After a few months in England, he received an offer from Ireland, where an initiative from Trinity College allowed for the appointment of a “refugee of distinction”. In July 1939, he moved over with his family. He started lecturing in the autumn semester.
But shortly afterwards, in November 1939, he reported to his son Arnold, who was in Kenya, that he was not feeling too well – and a month later, Ludwig Hopf died, due to thyroid failure. In his eulogy at Hopf’s grave in Mount Jerome, Erwin Schrödinger summarised his life: “He was a friend of the great geniuses of his time, indeed he was one of them.”
Historical Lessons
And what about his link to refugee questions of today? For some years, there has been a small gathering at Mount Jerome Cemetery around the date of his death. He is remembered there with a short Christian prayer by Willie Walshe, an Irish priest who has worked in Kenya for many decades, and who buried Hopf’s son Arnold there.
A Jewish prayer is recited normally by Tomi Reichenthal, Holocaust survivor from Czechoslovakia who has lived in Ireland since the late 1950s. It was he who spoke out most poignantly in the context of the current refugee crisis, urging the Irish government to take up to 10,000 refugees.
“The reception of refugees in Ireland today is, apart from the increased official commitment, less welcoming than in the 1930s.”
This contrasted quite dramatically with the original commitment to take in only ninety Syrian refugees – a number reminiscent of the low number initially proposed in 1938. It was later quite considerably increased to 4,000 (though only a few hundred have come yet).

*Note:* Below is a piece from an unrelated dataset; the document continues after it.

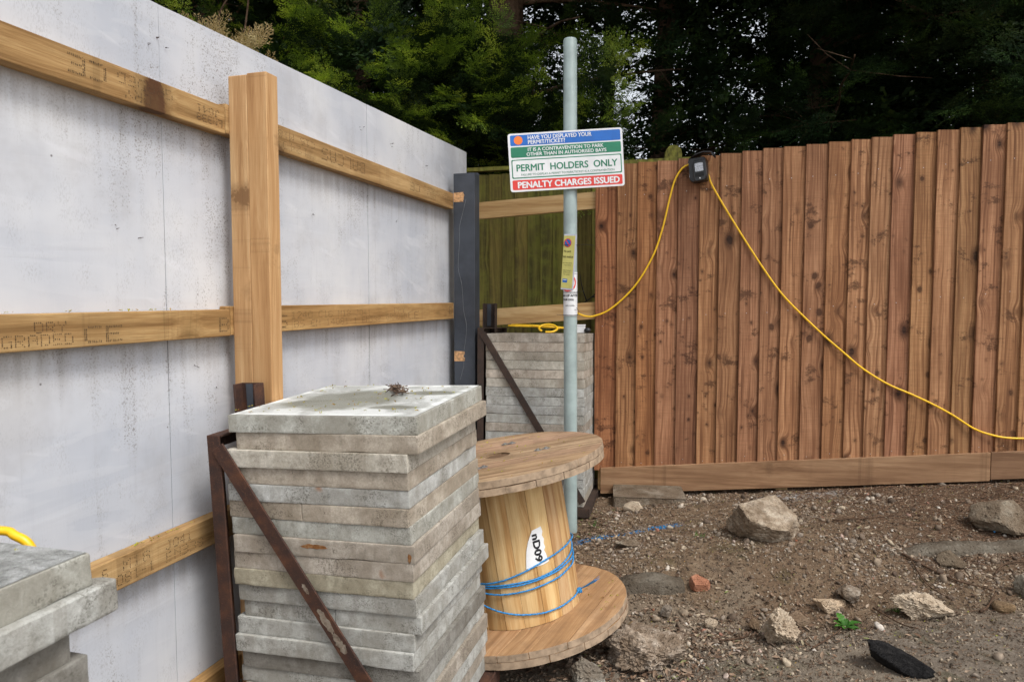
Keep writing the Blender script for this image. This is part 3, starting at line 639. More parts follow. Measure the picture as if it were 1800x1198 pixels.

However, arguably the reception of refugees in Ireland today is, apart from the increased official commitment, less welcoming than in the 1930s when half a dozen aid organisations worked on behalf of the refugees, universities offered free places for students and invited researchers, work permits were given after a while in most cases – and many individuals opened their homes to refugees and were encouraged to do so.
Refugees today are housed in often crammed direct provision centres, not entitled to work and with few education prospects apart from school. Personal allowances amount to €19.10 per adult and €15.60 per child, recently increased from €9.60. The average length of stay in direct provision is more than four years. Maybe there are lessons to be learned – and in any case, there is a legacy of the refugees who came and the people who helped them that should be remembered.